Alles wird anders und doch bleibt alles gleich
„Bevor das Baby kommt muss das große Kind aber noch trocken werden!“
„Die Kitaeingewöhnung mache ich dann im Mutterschutz, das Baby darf nicht früher kommen.“
„Du bist ja dann die Große/der Große, den Schnuller bekommt dann das Baby.“
Solche oder ähnliche Sätze sagen wir, manchmal aus der Not heraus, manchmal aber auch weil wir es einfach nicht besser wissen und denken genau das richtige zu tun. Doch versetzen wir uns in das Kind hinein, dann merken wir schnell, dass all dieses Sachen es unglaublich fordern und sicherlich in der Situation mit neuem Baby überfordern.
Wir wissen heute, dass viele große Kinder auch nochmal Baby sein wollen, sobald das Geschwisterchen angekommen ist.

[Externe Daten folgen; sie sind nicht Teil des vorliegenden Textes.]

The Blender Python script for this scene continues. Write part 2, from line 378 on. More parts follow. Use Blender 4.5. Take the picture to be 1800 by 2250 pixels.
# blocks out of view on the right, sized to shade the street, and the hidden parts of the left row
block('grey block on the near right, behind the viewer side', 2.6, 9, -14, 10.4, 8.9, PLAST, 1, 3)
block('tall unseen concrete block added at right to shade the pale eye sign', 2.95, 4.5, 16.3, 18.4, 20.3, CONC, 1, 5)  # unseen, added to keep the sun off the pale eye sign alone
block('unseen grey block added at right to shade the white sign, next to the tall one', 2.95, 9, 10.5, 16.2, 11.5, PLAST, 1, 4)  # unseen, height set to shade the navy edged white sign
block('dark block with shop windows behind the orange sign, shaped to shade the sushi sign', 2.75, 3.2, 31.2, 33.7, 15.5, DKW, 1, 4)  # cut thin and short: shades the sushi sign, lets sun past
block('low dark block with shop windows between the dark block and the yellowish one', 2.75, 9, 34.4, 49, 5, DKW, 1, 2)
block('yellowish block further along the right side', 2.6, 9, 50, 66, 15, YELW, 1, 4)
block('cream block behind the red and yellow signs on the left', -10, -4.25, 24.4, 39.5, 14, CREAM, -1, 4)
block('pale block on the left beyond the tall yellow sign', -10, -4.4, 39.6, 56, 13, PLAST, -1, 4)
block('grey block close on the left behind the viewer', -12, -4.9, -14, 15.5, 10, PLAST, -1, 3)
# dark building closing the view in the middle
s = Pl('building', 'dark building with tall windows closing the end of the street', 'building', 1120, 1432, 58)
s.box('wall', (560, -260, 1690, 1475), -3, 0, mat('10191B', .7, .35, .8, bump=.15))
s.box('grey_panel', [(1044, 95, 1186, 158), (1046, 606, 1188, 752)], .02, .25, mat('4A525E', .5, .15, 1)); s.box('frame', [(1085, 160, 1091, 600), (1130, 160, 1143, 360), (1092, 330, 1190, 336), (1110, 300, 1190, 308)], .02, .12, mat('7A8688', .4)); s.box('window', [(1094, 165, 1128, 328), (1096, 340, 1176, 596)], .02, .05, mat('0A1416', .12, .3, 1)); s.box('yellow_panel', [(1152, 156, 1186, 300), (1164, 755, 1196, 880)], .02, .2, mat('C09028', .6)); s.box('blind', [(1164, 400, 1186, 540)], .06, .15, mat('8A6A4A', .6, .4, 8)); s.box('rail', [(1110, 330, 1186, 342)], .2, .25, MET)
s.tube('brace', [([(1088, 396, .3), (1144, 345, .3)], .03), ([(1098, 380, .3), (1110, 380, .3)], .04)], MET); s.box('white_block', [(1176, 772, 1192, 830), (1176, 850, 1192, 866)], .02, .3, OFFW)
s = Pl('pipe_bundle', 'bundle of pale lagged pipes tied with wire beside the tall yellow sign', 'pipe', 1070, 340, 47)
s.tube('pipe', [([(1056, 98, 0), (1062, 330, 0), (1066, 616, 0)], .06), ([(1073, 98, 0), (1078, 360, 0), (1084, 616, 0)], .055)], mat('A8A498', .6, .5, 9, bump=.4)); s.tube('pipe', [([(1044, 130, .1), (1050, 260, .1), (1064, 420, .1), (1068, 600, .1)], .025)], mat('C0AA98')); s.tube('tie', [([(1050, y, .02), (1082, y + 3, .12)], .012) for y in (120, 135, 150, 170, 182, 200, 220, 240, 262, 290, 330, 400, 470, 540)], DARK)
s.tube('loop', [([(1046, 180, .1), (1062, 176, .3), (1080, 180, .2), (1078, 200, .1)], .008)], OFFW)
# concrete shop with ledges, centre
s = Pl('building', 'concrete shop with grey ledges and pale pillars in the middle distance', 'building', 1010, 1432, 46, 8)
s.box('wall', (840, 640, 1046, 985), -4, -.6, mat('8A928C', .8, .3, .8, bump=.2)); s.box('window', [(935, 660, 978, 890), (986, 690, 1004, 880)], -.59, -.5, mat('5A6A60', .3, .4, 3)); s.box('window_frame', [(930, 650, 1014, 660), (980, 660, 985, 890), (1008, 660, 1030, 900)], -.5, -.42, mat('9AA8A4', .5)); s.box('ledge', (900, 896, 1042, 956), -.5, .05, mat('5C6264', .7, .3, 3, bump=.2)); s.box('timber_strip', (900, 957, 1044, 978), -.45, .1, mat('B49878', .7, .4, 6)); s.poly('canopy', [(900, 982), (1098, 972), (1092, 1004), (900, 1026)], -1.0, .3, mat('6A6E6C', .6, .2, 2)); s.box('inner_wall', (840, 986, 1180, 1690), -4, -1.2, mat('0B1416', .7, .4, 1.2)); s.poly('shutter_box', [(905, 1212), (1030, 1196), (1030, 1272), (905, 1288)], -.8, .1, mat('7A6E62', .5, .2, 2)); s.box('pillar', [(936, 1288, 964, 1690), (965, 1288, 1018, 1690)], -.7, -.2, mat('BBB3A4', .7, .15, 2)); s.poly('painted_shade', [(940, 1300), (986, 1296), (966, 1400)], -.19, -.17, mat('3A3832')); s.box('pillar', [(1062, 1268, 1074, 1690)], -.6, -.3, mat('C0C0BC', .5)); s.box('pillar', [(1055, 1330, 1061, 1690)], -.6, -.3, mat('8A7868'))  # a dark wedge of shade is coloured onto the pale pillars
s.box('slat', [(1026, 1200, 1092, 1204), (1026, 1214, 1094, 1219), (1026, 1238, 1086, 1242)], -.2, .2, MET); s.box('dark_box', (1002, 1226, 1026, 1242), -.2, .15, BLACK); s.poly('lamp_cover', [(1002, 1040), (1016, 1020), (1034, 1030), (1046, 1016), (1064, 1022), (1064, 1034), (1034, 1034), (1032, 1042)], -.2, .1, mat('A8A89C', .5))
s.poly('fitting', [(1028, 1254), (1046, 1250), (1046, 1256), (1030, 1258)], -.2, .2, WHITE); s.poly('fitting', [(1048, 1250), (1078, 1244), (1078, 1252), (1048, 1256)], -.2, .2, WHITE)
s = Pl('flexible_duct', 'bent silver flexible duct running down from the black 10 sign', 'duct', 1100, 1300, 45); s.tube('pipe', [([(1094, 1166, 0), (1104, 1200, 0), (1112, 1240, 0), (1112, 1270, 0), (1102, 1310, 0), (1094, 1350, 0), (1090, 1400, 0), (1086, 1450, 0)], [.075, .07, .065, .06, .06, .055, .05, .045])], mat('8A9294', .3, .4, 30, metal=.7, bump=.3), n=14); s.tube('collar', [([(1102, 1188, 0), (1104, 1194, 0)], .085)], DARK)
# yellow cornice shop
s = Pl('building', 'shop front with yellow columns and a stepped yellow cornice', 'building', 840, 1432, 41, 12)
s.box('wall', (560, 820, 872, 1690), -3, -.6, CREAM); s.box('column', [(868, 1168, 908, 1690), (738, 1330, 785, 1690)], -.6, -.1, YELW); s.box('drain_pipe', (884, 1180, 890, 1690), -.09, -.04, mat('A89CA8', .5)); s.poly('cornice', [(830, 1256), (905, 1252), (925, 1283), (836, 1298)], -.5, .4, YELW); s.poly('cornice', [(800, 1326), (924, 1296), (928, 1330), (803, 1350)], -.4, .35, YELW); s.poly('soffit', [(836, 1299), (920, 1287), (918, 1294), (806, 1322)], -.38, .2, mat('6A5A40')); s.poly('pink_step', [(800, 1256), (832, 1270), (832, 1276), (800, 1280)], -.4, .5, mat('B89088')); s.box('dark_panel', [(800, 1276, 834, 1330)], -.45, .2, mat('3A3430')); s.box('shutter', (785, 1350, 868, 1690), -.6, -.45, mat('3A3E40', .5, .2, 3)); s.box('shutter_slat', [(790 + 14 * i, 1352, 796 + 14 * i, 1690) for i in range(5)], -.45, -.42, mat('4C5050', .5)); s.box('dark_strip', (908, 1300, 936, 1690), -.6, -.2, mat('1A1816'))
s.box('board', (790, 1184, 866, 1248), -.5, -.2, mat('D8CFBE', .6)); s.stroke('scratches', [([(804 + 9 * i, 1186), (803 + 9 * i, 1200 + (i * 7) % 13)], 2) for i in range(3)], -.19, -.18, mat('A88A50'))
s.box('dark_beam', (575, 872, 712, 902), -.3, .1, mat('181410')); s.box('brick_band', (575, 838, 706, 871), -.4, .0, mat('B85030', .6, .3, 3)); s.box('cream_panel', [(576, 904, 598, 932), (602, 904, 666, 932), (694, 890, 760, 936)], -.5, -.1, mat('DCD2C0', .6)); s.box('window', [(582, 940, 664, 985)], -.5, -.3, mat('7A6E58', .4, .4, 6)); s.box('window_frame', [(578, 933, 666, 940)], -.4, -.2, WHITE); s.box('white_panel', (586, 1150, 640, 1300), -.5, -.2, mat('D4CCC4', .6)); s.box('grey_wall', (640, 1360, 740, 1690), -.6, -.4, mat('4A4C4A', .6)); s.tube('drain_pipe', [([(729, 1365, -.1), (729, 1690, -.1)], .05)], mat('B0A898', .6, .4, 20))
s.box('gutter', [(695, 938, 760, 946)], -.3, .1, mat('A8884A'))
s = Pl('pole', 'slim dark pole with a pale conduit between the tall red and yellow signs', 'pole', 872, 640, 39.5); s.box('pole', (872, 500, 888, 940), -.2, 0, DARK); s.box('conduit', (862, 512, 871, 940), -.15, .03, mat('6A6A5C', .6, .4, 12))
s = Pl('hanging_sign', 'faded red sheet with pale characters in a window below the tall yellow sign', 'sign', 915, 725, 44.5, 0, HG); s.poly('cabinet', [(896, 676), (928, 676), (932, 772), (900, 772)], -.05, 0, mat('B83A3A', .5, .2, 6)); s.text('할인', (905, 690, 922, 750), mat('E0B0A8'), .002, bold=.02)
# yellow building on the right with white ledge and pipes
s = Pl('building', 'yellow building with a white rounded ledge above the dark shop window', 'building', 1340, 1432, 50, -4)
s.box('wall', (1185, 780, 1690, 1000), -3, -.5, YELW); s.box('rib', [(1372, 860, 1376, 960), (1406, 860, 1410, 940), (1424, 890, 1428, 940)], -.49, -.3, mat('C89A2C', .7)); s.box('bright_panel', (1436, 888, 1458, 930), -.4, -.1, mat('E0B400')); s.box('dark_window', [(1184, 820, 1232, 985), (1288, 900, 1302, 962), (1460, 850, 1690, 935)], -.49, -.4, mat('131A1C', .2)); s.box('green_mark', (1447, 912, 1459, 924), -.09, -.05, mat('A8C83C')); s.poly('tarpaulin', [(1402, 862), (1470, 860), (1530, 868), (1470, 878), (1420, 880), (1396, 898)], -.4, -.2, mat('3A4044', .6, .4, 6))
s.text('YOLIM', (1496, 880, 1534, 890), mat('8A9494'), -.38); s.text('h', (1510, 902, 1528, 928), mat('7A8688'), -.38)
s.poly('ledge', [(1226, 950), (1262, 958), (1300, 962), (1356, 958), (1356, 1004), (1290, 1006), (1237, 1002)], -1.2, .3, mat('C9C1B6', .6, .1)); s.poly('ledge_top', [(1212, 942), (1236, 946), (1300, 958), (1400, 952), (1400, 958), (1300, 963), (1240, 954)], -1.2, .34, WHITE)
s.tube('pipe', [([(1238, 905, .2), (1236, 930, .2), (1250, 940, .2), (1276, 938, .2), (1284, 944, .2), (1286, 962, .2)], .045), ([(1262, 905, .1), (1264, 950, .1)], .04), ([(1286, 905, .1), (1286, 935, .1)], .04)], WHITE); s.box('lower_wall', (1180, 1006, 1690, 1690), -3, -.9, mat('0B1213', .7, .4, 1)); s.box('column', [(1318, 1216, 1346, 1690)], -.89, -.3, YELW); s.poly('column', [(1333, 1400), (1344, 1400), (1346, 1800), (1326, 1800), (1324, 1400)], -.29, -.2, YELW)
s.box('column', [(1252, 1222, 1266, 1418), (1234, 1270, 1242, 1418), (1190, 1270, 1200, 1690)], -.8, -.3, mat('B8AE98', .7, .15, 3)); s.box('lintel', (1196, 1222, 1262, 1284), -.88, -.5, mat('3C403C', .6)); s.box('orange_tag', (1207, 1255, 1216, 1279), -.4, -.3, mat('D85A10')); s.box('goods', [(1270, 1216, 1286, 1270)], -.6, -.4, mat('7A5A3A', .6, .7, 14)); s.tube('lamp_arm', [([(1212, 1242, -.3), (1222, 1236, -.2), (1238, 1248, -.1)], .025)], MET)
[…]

Sie machen wieder in die Windel, wollen wieder stillen, nah bei den Eltern schlafen und nicht mehr in den Kindergarten gehen. All das kann bei uns zu zusätzlichem Stress führen und wir beginnen mit den Großen zu kämpfen. Doch genau diese Kämpfe lohnen sich nicht, denn das Bedürfnis auch wieder Baby zu sein verschwindet meist recht schnell wieder, wenn die Großen erkennen, dass sich für sie nichts verändert. Mama und Papa lieben das große Kind immer noch genauso, der Alltag ist weitestgehend gleich und es wird nicht erwartet, dass das Kind jetzt plötzlich groß und vernünftig ist.
Die Sache mit der Liebe und dem Respekt
Im Buch „Geschwister als Team“ schreibt Nicola Schmidt:
Bedenken Sie, dass Geschwister einander nicht lieben müssen: Das können wir nicht von ihnen verlangen. Sie sollen lediglich lernen, einander zu respektieren und anständig miteinander umzugehen – nicht mehr, aber auch nicht weniger.
Nicola Schmidt, „Geschwister als Team“, Seite 49
Genau diesen Satz sollten wir uns zu Herzen nehmen. Von Anfang an, schon beim ersten Gespräch mit den großen Kindern. Sie müssen den unbekannten Neuling nicht lieben, aber ihn respektieren.